SHORT TASK »
Stop after the line containing "COL = SC.collection": print each line exactly from the first line of the listing up to that point.

EXERCISE INPUT »

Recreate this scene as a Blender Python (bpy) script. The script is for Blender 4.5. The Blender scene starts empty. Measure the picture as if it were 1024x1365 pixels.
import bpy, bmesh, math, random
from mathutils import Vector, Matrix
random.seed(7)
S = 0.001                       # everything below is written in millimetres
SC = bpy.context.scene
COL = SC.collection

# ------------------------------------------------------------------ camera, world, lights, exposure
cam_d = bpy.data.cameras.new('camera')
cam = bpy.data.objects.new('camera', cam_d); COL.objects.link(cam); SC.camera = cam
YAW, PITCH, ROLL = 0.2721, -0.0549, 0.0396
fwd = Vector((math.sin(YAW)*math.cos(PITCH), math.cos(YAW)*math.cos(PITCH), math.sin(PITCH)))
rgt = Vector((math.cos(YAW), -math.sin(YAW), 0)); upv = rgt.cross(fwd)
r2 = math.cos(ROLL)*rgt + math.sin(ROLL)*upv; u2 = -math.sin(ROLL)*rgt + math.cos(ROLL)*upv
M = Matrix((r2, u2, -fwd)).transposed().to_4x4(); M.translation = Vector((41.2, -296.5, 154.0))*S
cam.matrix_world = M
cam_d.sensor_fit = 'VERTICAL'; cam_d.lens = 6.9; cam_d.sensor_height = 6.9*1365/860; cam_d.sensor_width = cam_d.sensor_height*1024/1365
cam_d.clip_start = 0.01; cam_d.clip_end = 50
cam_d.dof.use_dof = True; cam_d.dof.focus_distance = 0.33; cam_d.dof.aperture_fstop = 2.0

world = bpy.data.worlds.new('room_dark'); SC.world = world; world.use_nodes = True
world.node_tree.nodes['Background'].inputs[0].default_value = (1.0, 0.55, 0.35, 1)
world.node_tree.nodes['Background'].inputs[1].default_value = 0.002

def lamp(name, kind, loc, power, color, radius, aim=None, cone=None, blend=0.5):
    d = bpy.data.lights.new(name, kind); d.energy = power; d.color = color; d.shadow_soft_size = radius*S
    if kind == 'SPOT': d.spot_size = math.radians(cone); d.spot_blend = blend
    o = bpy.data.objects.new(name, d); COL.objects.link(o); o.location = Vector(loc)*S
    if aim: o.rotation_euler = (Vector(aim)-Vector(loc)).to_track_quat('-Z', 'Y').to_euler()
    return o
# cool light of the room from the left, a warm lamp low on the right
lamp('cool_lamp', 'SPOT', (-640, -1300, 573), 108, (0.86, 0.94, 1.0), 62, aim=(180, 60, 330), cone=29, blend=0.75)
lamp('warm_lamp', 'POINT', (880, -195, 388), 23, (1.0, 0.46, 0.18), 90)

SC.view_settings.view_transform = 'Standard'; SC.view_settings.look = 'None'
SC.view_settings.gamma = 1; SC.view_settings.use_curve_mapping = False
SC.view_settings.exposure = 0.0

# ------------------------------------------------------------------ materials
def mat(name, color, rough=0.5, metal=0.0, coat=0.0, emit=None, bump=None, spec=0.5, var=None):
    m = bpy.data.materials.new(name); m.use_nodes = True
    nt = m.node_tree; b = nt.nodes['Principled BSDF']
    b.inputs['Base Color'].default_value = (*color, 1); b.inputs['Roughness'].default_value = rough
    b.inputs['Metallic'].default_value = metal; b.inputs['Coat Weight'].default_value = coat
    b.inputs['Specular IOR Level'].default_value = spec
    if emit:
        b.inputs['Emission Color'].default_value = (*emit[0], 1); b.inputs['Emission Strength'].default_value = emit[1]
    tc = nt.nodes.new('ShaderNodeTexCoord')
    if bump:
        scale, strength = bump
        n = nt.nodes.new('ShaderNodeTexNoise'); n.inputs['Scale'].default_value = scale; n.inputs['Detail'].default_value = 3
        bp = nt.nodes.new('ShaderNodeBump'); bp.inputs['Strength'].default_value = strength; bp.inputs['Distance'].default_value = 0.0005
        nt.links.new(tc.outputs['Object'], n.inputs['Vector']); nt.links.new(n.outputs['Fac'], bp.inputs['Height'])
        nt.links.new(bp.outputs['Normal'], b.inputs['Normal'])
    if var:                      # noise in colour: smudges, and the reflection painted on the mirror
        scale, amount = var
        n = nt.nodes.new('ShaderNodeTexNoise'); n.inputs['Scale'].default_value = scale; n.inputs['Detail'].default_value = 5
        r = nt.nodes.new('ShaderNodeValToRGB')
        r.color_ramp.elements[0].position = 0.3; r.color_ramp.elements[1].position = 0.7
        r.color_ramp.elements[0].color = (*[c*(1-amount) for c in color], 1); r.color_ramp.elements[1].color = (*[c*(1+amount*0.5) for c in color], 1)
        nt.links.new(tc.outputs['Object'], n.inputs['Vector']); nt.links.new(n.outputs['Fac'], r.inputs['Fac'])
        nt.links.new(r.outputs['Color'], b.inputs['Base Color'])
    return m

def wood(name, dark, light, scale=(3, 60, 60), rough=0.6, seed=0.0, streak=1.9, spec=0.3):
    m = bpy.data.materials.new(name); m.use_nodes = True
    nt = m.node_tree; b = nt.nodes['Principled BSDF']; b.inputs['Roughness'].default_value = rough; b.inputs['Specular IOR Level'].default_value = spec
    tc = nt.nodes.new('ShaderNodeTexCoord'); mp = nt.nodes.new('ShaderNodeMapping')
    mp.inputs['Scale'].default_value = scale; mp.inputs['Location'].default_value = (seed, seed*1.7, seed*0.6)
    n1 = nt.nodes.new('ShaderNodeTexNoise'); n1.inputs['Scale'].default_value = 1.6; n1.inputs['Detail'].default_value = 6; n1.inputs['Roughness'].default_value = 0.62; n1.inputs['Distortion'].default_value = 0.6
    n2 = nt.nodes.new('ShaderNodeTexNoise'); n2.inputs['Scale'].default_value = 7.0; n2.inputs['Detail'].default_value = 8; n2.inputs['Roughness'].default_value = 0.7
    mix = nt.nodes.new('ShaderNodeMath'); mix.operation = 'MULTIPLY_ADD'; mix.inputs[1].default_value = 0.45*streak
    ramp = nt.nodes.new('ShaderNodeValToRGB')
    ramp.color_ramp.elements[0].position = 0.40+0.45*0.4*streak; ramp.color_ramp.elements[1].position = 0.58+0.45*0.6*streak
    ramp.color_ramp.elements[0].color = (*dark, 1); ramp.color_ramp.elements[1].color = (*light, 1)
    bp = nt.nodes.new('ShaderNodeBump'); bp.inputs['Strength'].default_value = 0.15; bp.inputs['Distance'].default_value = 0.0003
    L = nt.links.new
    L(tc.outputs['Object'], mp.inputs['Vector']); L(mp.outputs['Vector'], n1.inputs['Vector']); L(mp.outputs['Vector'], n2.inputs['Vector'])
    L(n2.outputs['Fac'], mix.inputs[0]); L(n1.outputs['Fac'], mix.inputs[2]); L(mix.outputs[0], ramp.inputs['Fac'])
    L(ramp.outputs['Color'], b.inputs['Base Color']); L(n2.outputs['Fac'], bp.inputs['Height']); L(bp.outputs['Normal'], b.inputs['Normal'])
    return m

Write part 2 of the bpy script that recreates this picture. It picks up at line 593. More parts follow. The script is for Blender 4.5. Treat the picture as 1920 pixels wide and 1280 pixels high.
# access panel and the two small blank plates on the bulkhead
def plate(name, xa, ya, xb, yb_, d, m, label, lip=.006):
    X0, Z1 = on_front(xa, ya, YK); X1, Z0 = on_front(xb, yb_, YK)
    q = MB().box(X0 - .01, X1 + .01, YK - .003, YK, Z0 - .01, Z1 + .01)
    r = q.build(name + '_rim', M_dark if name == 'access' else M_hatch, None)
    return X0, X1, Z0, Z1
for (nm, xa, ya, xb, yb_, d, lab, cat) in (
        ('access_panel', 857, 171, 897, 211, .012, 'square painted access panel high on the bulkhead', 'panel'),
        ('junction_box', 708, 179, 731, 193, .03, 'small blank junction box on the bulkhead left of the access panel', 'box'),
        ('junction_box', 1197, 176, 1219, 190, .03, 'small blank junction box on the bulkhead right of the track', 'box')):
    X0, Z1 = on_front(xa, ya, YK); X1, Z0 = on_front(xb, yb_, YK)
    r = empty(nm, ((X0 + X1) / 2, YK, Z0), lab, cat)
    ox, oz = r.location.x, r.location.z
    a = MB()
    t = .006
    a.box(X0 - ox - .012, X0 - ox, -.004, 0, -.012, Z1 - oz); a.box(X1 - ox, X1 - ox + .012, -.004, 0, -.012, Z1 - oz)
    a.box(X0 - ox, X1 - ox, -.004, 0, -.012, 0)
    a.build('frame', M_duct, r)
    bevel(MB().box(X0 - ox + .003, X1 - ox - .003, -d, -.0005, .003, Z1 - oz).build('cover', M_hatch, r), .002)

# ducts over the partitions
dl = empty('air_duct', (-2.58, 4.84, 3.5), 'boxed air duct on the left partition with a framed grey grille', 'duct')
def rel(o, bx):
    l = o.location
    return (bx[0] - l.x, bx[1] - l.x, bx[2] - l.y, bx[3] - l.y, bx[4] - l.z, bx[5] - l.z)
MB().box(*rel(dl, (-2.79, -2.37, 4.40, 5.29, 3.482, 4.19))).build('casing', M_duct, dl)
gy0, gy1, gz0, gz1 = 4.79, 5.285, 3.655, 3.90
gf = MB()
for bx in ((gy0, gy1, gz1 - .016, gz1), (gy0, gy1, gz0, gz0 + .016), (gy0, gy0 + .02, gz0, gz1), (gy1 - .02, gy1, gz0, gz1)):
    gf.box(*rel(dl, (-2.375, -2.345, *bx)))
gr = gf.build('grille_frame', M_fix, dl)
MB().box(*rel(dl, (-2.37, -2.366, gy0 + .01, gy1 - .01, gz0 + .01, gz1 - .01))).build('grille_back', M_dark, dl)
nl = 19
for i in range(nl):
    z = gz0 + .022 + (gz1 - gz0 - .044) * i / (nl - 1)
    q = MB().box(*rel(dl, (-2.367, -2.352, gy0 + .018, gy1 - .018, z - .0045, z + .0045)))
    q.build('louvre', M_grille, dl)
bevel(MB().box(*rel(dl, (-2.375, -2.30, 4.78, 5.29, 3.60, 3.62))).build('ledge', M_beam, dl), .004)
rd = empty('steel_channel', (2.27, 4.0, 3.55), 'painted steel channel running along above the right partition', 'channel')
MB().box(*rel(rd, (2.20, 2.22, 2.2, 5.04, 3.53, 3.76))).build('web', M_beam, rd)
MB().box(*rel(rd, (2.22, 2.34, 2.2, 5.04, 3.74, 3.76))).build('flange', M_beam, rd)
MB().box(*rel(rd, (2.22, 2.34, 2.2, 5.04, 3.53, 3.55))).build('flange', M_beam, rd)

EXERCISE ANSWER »
Recreate this scene as a Blender Python (bpy) script. The script is for Blender 4.5. The Blender scene starts empty. Measure the picture as if it were 1024x1365 pixels.
import bpy, bmesh, math, random
from mathutils import Vector, Matrix
random.seed(7)
S = 0.001                       # everything below is written in millimetres
SC = bpy.context.scene
COL = SC.collection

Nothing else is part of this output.